» **Objective**
Every line from the line containing "mc, None, 0.003)" through the final line below is to be repeated exactly; no other line is.

» **Stored data**
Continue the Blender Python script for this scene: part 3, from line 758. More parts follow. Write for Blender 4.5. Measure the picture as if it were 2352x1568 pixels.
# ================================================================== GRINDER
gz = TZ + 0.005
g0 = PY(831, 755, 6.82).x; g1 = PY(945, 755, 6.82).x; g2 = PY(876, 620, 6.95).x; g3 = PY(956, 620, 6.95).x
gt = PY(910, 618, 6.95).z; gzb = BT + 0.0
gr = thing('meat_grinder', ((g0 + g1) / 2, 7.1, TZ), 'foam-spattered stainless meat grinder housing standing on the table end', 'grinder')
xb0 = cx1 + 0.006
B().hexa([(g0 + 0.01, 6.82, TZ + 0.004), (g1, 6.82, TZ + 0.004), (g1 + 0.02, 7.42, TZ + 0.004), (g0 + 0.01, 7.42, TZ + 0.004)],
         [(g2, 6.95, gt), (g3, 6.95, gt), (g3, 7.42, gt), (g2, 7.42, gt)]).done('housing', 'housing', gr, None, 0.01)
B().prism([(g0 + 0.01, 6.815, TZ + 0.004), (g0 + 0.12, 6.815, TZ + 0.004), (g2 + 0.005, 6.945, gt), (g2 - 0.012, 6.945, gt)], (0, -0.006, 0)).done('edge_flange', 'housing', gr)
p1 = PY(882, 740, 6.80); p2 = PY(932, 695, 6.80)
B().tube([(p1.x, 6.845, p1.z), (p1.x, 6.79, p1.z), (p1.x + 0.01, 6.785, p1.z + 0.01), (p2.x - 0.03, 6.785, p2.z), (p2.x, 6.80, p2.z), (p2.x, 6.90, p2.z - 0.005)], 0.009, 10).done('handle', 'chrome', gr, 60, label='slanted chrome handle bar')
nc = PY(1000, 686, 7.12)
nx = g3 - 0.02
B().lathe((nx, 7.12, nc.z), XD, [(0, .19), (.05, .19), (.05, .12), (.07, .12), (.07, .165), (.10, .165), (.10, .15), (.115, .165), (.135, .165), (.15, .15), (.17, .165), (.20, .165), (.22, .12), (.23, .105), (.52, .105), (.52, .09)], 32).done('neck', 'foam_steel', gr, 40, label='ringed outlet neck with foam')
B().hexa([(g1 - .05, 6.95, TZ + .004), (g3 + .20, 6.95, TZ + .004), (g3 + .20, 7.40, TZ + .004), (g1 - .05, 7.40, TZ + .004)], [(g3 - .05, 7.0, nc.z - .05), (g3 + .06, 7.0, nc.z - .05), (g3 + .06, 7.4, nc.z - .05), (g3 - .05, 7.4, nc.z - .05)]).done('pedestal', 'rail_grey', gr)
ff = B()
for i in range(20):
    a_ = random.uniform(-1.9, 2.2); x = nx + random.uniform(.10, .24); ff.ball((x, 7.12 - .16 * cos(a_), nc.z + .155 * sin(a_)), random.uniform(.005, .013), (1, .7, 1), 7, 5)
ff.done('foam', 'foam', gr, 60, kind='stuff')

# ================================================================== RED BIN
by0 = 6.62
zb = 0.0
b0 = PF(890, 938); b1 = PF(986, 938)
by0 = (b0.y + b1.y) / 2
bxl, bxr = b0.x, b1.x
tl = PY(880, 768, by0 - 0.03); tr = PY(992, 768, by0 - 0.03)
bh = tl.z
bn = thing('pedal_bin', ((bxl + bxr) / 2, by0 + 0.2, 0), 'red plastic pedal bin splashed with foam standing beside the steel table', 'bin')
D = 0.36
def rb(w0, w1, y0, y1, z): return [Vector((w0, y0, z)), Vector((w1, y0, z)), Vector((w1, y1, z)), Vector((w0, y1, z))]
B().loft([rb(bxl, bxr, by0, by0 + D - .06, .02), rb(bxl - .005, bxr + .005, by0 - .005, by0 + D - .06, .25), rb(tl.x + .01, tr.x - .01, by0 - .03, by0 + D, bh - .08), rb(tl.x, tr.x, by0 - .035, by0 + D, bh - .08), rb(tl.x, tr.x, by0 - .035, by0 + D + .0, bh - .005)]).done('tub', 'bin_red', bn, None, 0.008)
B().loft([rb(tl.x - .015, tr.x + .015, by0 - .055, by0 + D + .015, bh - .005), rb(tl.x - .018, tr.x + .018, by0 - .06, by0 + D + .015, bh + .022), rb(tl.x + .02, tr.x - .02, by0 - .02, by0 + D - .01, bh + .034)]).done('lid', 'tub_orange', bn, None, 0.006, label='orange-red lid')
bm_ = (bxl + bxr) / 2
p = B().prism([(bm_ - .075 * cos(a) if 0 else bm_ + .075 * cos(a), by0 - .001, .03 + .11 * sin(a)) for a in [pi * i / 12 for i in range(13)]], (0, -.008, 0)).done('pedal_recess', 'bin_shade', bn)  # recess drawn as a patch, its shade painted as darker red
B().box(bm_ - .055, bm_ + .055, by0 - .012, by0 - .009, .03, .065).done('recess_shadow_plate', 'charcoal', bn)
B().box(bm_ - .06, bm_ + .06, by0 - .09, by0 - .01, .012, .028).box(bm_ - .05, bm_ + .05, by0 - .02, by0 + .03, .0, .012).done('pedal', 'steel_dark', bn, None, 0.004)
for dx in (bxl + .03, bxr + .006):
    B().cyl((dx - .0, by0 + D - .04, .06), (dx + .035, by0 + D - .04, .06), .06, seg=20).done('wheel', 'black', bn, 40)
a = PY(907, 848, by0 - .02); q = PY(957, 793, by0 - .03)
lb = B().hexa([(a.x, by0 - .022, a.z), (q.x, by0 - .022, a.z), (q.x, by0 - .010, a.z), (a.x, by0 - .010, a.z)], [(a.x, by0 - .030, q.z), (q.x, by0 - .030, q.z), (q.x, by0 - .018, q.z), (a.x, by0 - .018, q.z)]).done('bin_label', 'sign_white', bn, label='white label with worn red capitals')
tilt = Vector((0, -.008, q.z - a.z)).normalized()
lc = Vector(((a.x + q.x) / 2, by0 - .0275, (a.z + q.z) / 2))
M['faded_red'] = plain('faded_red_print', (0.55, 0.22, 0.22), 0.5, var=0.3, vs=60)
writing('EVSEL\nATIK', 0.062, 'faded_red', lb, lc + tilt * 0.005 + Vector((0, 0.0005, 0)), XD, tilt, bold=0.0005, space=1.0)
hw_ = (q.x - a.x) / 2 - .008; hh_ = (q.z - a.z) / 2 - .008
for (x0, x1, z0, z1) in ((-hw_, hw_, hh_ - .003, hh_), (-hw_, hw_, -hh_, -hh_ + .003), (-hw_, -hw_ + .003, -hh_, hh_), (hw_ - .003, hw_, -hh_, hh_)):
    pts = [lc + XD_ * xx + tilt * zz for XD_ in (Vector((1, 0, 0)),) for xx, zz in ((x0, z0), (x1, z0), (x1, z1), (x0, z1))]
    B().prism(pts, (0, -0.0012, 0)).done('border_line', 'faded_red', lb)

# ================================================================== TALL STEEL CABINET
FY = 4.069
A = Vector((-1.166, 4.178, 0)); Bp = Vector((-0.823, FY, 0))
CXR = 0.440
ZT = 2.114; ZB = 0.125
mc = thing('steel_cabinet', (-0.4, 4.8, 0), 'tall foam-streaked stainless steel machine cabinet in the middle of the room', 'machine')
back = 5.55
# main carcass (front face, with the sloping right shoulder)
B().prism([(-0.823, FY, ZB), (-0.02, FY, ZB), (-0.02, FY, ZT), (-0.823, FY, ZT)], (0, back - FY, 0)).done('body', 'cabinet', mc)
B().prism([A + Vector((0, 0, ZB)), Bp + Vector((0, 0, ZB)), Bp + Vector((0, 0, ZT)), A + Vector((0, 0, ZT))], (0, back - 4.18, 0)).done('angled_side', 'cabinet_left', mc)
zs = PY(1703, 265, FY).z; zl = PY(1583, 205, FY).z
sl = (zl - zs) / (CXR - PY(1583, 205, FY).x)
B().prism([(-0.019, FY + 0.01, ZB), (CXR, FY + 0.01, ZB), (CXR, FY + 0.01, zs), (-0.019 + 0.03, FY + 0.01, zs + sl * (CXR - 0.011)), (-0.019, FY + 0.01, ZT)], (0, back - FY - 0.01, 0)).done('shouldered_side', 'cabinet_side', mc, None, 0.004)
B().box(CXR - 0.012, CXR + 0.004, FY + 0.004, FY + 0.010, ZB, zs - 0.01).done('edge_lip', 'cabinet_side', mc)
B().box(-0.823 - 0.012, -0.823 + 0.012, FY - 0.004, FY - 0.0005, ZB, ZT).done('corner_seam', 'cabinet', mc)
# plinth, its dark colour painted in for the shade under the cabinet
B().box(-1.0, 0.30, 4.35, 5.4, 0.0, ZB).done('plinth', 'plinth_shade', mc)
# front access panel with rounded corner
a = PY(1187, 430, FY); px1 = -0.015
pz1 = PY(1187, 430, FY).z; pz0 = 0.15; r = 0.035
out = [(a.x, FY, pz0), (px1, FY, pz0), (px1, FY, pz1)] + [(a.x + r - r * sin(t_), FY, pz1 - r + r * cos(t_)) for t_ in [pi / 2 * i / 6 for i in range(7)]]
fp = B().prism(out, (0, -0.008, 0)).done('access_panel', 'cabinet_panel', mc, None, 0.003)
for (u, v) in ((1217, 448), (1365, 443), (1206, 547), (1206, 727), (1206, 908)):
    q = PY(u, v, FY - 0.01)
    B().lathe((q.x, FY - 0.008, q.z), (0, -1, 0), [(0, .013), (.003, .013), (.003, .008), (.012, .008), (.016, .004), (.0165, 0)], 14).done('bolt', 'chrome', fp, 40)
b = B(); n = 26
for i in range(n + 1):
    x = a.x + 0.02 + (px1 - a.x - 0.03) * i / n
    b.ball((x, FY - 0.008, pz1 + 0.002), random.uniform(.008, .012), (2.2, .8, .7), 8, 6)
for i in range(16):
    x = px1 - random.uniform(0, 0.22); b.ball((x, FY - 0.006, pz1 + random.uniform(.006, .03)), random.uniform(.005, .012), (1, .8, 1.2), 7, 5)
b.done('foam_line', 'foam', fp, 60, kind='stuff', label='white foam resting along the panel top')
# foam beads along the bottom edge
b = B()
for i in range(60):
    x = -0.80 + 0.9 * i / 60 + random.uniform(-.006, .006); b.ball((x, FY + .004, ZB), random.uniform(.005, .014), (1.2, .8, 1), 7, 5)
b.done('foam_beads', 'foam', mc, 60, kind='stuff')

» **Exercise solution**
fp = B().prism(out, (0, -0.008, 0)).done('access_panel', 'cabinet_panel', mc, None, 0.003)
for (u, v) in ((1217, 448), (1365, 443), (1206, 547), (1206, 727), (1206, 908)):
    q = PY(u, v, FY - 0.01)
    B().lathe((q.x, FY - 0.008, q.z), (0, -1, 0), [(0, .013), (.003, .013), (.003, .008), (.012, .008), (.016, .004), (.0165, 0)], 14).done('bolt', 'chrome', fp, 40)
b = B(); n = 26
for i in range(n + 1):
    x = a.x + 0.02 + (px1 - a.x - 0.03) * i / n
    b.ball((x, FY - 0.008, pz1 + 0.002), random.uniform(.008, .012), (2.2, .8, .7), 8, 6)
for i in range(16):
    x = px1 - random.uniform(0, 0.22); b.ball((x, FY - 0.006, pz1 + random.uniform(.006, .03)), random.uniform(.005, .012), (1, .8, 1.2), 7, 5)
b.done('foam_line', 'foam', fp, 60, kind='stuff', label='white foam resting along the panel top')
# foam beads along the bottom edge
b = B()
for i in range(60):
    x = -0.80 + 0.9 * i / 60 + random.uniform(-.006, .006); b.ball((x, FY + .004, ZB), random.uniform(.005, .014), (1.2, .8, 1), 7, 5)
b.done('foam_beads', 'foam', mc, 60, kind='stuff')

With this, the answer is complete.